We now have a unifying picture of the human being— his scientific ventures, his technology, his culture and acts of human expression in art, music and especially in words—not as an outside observer of the creation, but as an integral part of the ongoing creative process.

Indeed, together with the harnessing of power, all our technological progress can be traced along the precedent Adam set in the Garden of sharpening definition. The revolution of written language— particularly the highly linear form of the phonetic language; the development of mathematics and especially calculus; and in our time the ultimate reduction of all media to digital terms allowing the development of a vast communications network and multimedia, all follow this pattern that Adam began by naming subcategories of “every beast of the field and bird of the heaven”. Each time we fine-tune the tools of language and mathematics to describe our world in more precise and linear terms, we find ourselves leaping ahead in our dominion over our environment.

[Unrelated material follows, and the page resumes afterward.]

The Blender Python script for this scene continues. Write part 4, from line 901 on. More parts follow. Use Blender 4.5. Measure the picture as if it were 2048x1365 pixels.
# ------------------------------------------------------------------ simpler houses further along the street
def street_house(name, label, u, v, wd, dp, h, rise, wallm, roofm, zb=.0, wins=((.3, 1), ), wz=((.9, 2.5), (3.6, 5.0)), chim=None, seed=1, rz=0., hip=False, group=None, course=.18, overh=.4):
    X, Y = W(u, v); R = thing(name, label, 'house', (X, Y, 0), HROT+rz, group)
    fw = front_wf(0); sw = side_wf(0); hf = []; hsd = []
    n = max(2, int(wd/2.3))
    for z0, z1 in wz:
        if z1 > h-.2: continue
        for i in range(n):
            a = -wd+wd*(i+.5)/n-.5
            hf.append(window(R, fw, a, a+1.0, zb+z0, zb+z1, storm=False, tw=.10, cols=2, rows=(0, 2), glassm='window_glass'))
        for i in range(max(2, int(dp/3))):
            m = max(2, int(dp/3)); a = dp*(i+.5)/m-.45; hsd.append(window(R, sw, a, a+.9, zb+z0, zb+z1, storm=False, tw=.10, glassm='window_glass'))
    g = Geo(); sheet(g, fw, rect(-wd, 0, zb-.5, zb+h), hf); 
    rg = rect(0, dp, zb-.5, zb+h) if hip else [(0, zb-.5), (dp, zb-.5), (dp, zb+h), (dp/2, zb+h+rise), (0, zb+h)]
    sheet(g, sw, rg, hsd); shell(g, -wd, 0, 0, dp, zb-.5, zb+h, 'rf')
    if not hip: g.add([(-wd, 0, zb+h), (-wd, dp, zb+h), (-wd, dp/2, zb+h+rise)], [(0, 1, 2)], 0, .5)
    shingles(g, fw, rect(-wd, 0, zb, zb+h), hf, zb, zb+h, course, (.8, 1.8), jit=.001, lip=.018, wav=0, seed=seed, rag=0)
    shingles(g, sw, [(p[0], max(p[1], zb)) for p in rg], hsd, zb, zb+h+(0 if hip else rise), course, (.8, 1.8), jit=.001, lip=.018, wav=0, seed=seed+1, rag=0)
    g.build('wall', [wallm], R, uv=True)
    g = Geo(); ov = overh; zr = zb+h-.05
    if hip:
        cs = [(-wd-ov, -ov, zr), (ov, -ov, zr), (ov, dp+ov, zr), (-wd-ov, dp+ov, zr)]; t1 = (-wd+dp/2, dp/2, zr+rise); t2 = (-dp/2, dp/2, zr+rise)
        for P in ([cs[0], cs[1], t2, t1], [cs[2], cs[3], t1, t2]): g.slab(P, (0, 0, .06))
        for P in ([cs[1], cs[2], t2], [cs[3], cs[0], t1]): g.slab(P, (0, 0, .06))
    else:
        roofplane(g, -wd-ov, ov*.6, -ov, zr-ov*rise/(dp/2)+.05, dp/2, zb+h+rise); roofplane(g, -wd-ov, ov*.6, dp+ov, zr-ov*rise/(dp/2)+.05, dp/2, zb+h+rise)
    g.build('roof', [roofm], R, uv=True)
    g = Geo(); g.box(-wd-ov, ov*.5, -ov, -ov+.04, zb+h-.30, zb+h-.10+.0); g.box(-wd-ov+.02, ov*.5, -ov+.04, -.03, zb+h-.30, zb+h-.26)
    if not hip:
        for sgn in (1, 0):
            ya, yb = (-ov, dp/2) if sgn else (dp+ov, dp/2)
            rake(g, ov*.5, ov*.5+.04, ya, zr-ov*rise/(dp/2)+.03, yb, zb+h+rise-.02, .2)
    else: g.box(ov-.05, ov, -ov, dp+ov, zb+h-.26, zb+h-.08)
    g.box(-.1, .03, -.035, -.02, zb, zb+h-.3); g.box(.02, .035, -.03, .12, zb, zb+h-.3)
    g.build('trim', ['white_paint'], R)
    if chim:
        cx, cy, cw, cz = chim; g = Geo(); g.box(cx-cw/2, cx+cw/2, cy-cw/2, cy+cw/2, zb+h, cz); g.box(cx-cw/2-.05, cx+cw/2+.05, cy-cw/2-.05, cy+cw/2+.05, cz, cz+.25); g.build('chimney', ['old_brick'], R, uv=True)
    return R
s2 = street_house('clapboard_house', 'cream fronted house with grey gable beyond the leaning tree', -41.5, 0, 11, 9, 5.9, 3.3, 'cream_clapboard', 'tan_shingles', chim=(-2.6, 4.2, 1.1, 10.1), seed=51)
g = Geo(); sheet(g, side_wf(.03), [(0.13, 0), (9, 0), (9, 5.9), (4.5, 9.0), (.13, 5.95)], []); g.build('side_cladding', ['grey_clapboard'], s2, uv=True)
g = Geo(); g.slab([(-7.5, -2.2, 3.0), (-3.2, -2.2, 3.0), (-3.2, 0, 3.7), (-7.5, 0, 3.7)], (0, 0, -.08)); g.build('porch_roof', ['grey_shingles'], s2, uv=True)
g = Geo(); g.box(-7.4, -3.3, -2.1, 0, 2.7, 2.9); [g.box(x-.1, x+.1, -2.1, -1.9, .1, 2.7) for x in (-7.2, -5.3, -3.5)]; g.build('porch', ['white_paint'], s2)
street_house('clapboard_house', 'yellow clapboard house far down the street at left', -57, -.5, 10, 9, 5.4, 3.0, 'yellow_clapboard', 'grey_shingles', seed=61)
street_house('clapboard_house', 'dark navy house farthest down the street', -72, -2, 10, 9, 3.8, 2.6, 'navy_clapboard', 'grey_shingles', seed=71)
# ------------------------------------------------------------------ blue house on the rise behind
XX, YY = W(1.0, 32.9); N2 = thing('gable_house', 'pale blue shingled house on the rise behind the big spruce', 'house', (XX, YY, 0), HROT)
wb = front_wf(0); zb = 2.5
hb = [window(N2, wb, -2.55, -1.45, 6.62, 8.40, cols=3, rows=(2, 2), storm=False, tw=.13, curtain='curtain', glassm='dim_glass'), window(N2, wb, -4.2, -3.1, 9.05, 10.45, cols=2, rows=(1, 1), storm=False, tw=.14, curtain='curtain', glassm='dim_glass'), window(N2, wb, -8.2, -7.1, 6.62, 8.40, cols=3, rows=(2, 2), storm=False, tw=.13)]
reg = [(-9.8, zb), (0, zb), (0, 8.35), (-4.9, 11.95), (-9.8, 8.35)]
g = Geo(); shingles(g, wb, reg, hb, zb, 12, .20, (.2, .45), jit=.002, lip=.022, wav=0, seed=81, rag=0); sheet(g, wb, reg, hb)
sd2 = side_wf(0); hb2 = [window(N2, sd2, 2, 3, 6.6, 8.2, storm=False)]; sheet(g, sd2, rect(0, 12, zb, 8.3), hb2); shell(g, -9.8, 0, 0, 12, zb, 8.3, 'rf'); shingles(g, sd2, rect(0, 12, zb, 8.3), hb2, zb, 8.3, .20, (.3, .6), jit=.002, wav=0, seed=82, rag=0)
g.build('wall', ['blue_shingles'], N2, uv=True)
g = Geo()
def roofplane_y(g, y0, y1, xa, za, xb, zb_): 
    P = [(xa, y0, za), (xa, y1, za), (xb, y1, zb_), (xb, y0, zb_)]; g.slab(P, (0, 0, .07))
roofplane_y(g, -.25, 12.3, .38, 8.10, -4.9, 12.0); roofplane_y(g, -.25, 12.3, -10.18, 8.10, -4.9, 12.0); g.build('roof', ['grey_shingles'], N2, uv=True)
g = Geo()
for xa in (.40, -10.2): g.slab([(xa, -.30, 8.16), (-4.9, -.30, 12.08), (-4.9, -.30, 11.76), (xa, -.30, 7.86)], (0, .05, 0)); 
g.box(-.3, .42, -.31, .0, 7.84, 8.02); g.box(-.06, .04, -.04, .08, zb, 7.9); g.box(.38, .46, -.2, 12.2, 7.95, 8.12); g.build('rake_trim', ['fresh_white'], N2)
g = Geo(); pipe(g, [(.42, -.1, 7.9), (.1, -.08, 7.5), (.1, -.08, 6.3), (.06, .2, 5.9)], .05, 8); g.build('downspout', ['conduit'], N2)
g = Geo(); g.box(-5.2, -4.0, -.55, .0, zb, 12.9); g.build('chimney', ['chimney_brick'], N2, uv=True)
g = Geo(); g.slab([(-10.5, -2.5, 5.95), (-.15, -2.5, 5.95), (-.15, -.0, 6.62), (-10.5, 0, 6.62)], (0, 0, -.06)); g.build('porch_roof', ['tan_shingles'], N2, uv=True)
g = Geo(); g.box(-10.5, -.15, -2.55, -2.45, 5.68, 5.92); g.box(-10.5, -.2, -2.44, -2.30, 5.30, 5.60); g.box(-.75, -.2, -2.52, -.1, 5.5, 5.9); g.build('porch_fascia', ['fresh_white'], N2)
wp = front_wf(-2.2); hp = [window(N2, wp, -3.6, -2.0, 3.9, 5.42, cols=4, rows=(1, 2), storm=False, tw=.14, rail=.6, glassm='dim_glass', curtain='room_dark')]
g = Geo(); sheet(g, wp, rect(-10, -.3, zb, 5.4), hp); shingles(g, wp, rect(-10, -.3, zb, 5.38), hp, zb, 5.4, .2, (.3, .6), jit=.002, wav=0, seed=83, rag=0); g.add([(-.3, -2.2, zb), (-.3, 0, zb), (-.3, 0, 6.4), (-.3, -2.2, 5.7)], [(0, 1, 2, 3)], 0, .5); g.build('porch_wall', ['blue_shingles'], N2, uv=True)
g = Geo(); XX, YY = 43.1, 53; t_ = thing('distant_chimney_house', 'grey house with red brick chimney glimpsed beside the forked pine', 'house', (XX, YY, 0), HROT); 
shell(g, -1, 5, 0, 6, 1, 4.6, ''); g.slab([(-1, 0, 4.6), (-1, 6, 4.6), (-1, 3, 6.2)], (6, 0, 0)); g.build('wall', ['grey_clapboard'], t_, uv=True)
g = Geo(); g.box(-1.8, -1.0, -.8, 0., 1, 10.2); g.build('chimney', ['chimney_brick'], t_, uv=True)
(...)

As we reduce all phenomena to their most fundamental elements, we uncover a deep, inherent oneness in the universe. As we reduce all information and media to a common language made of only two words—yes and no—we discover the paths by which we can integrate them to form a single whole, with all of humanity swept along into a single consciousness reminiscent of the consciousness of Adam and Eve in the Garden.

Divorced from the inner reality that lies beyond our physical perception, we have nothing other than more and more fragments—a very bewildering, endless collection of fragments. Once we reintroduce to our journey the element of the transcendental, a knowledge of the mist from whence those droplets come, the fragments race to arrange themselves in purposeful resolution.

May that final resolution be sooner than we imagine.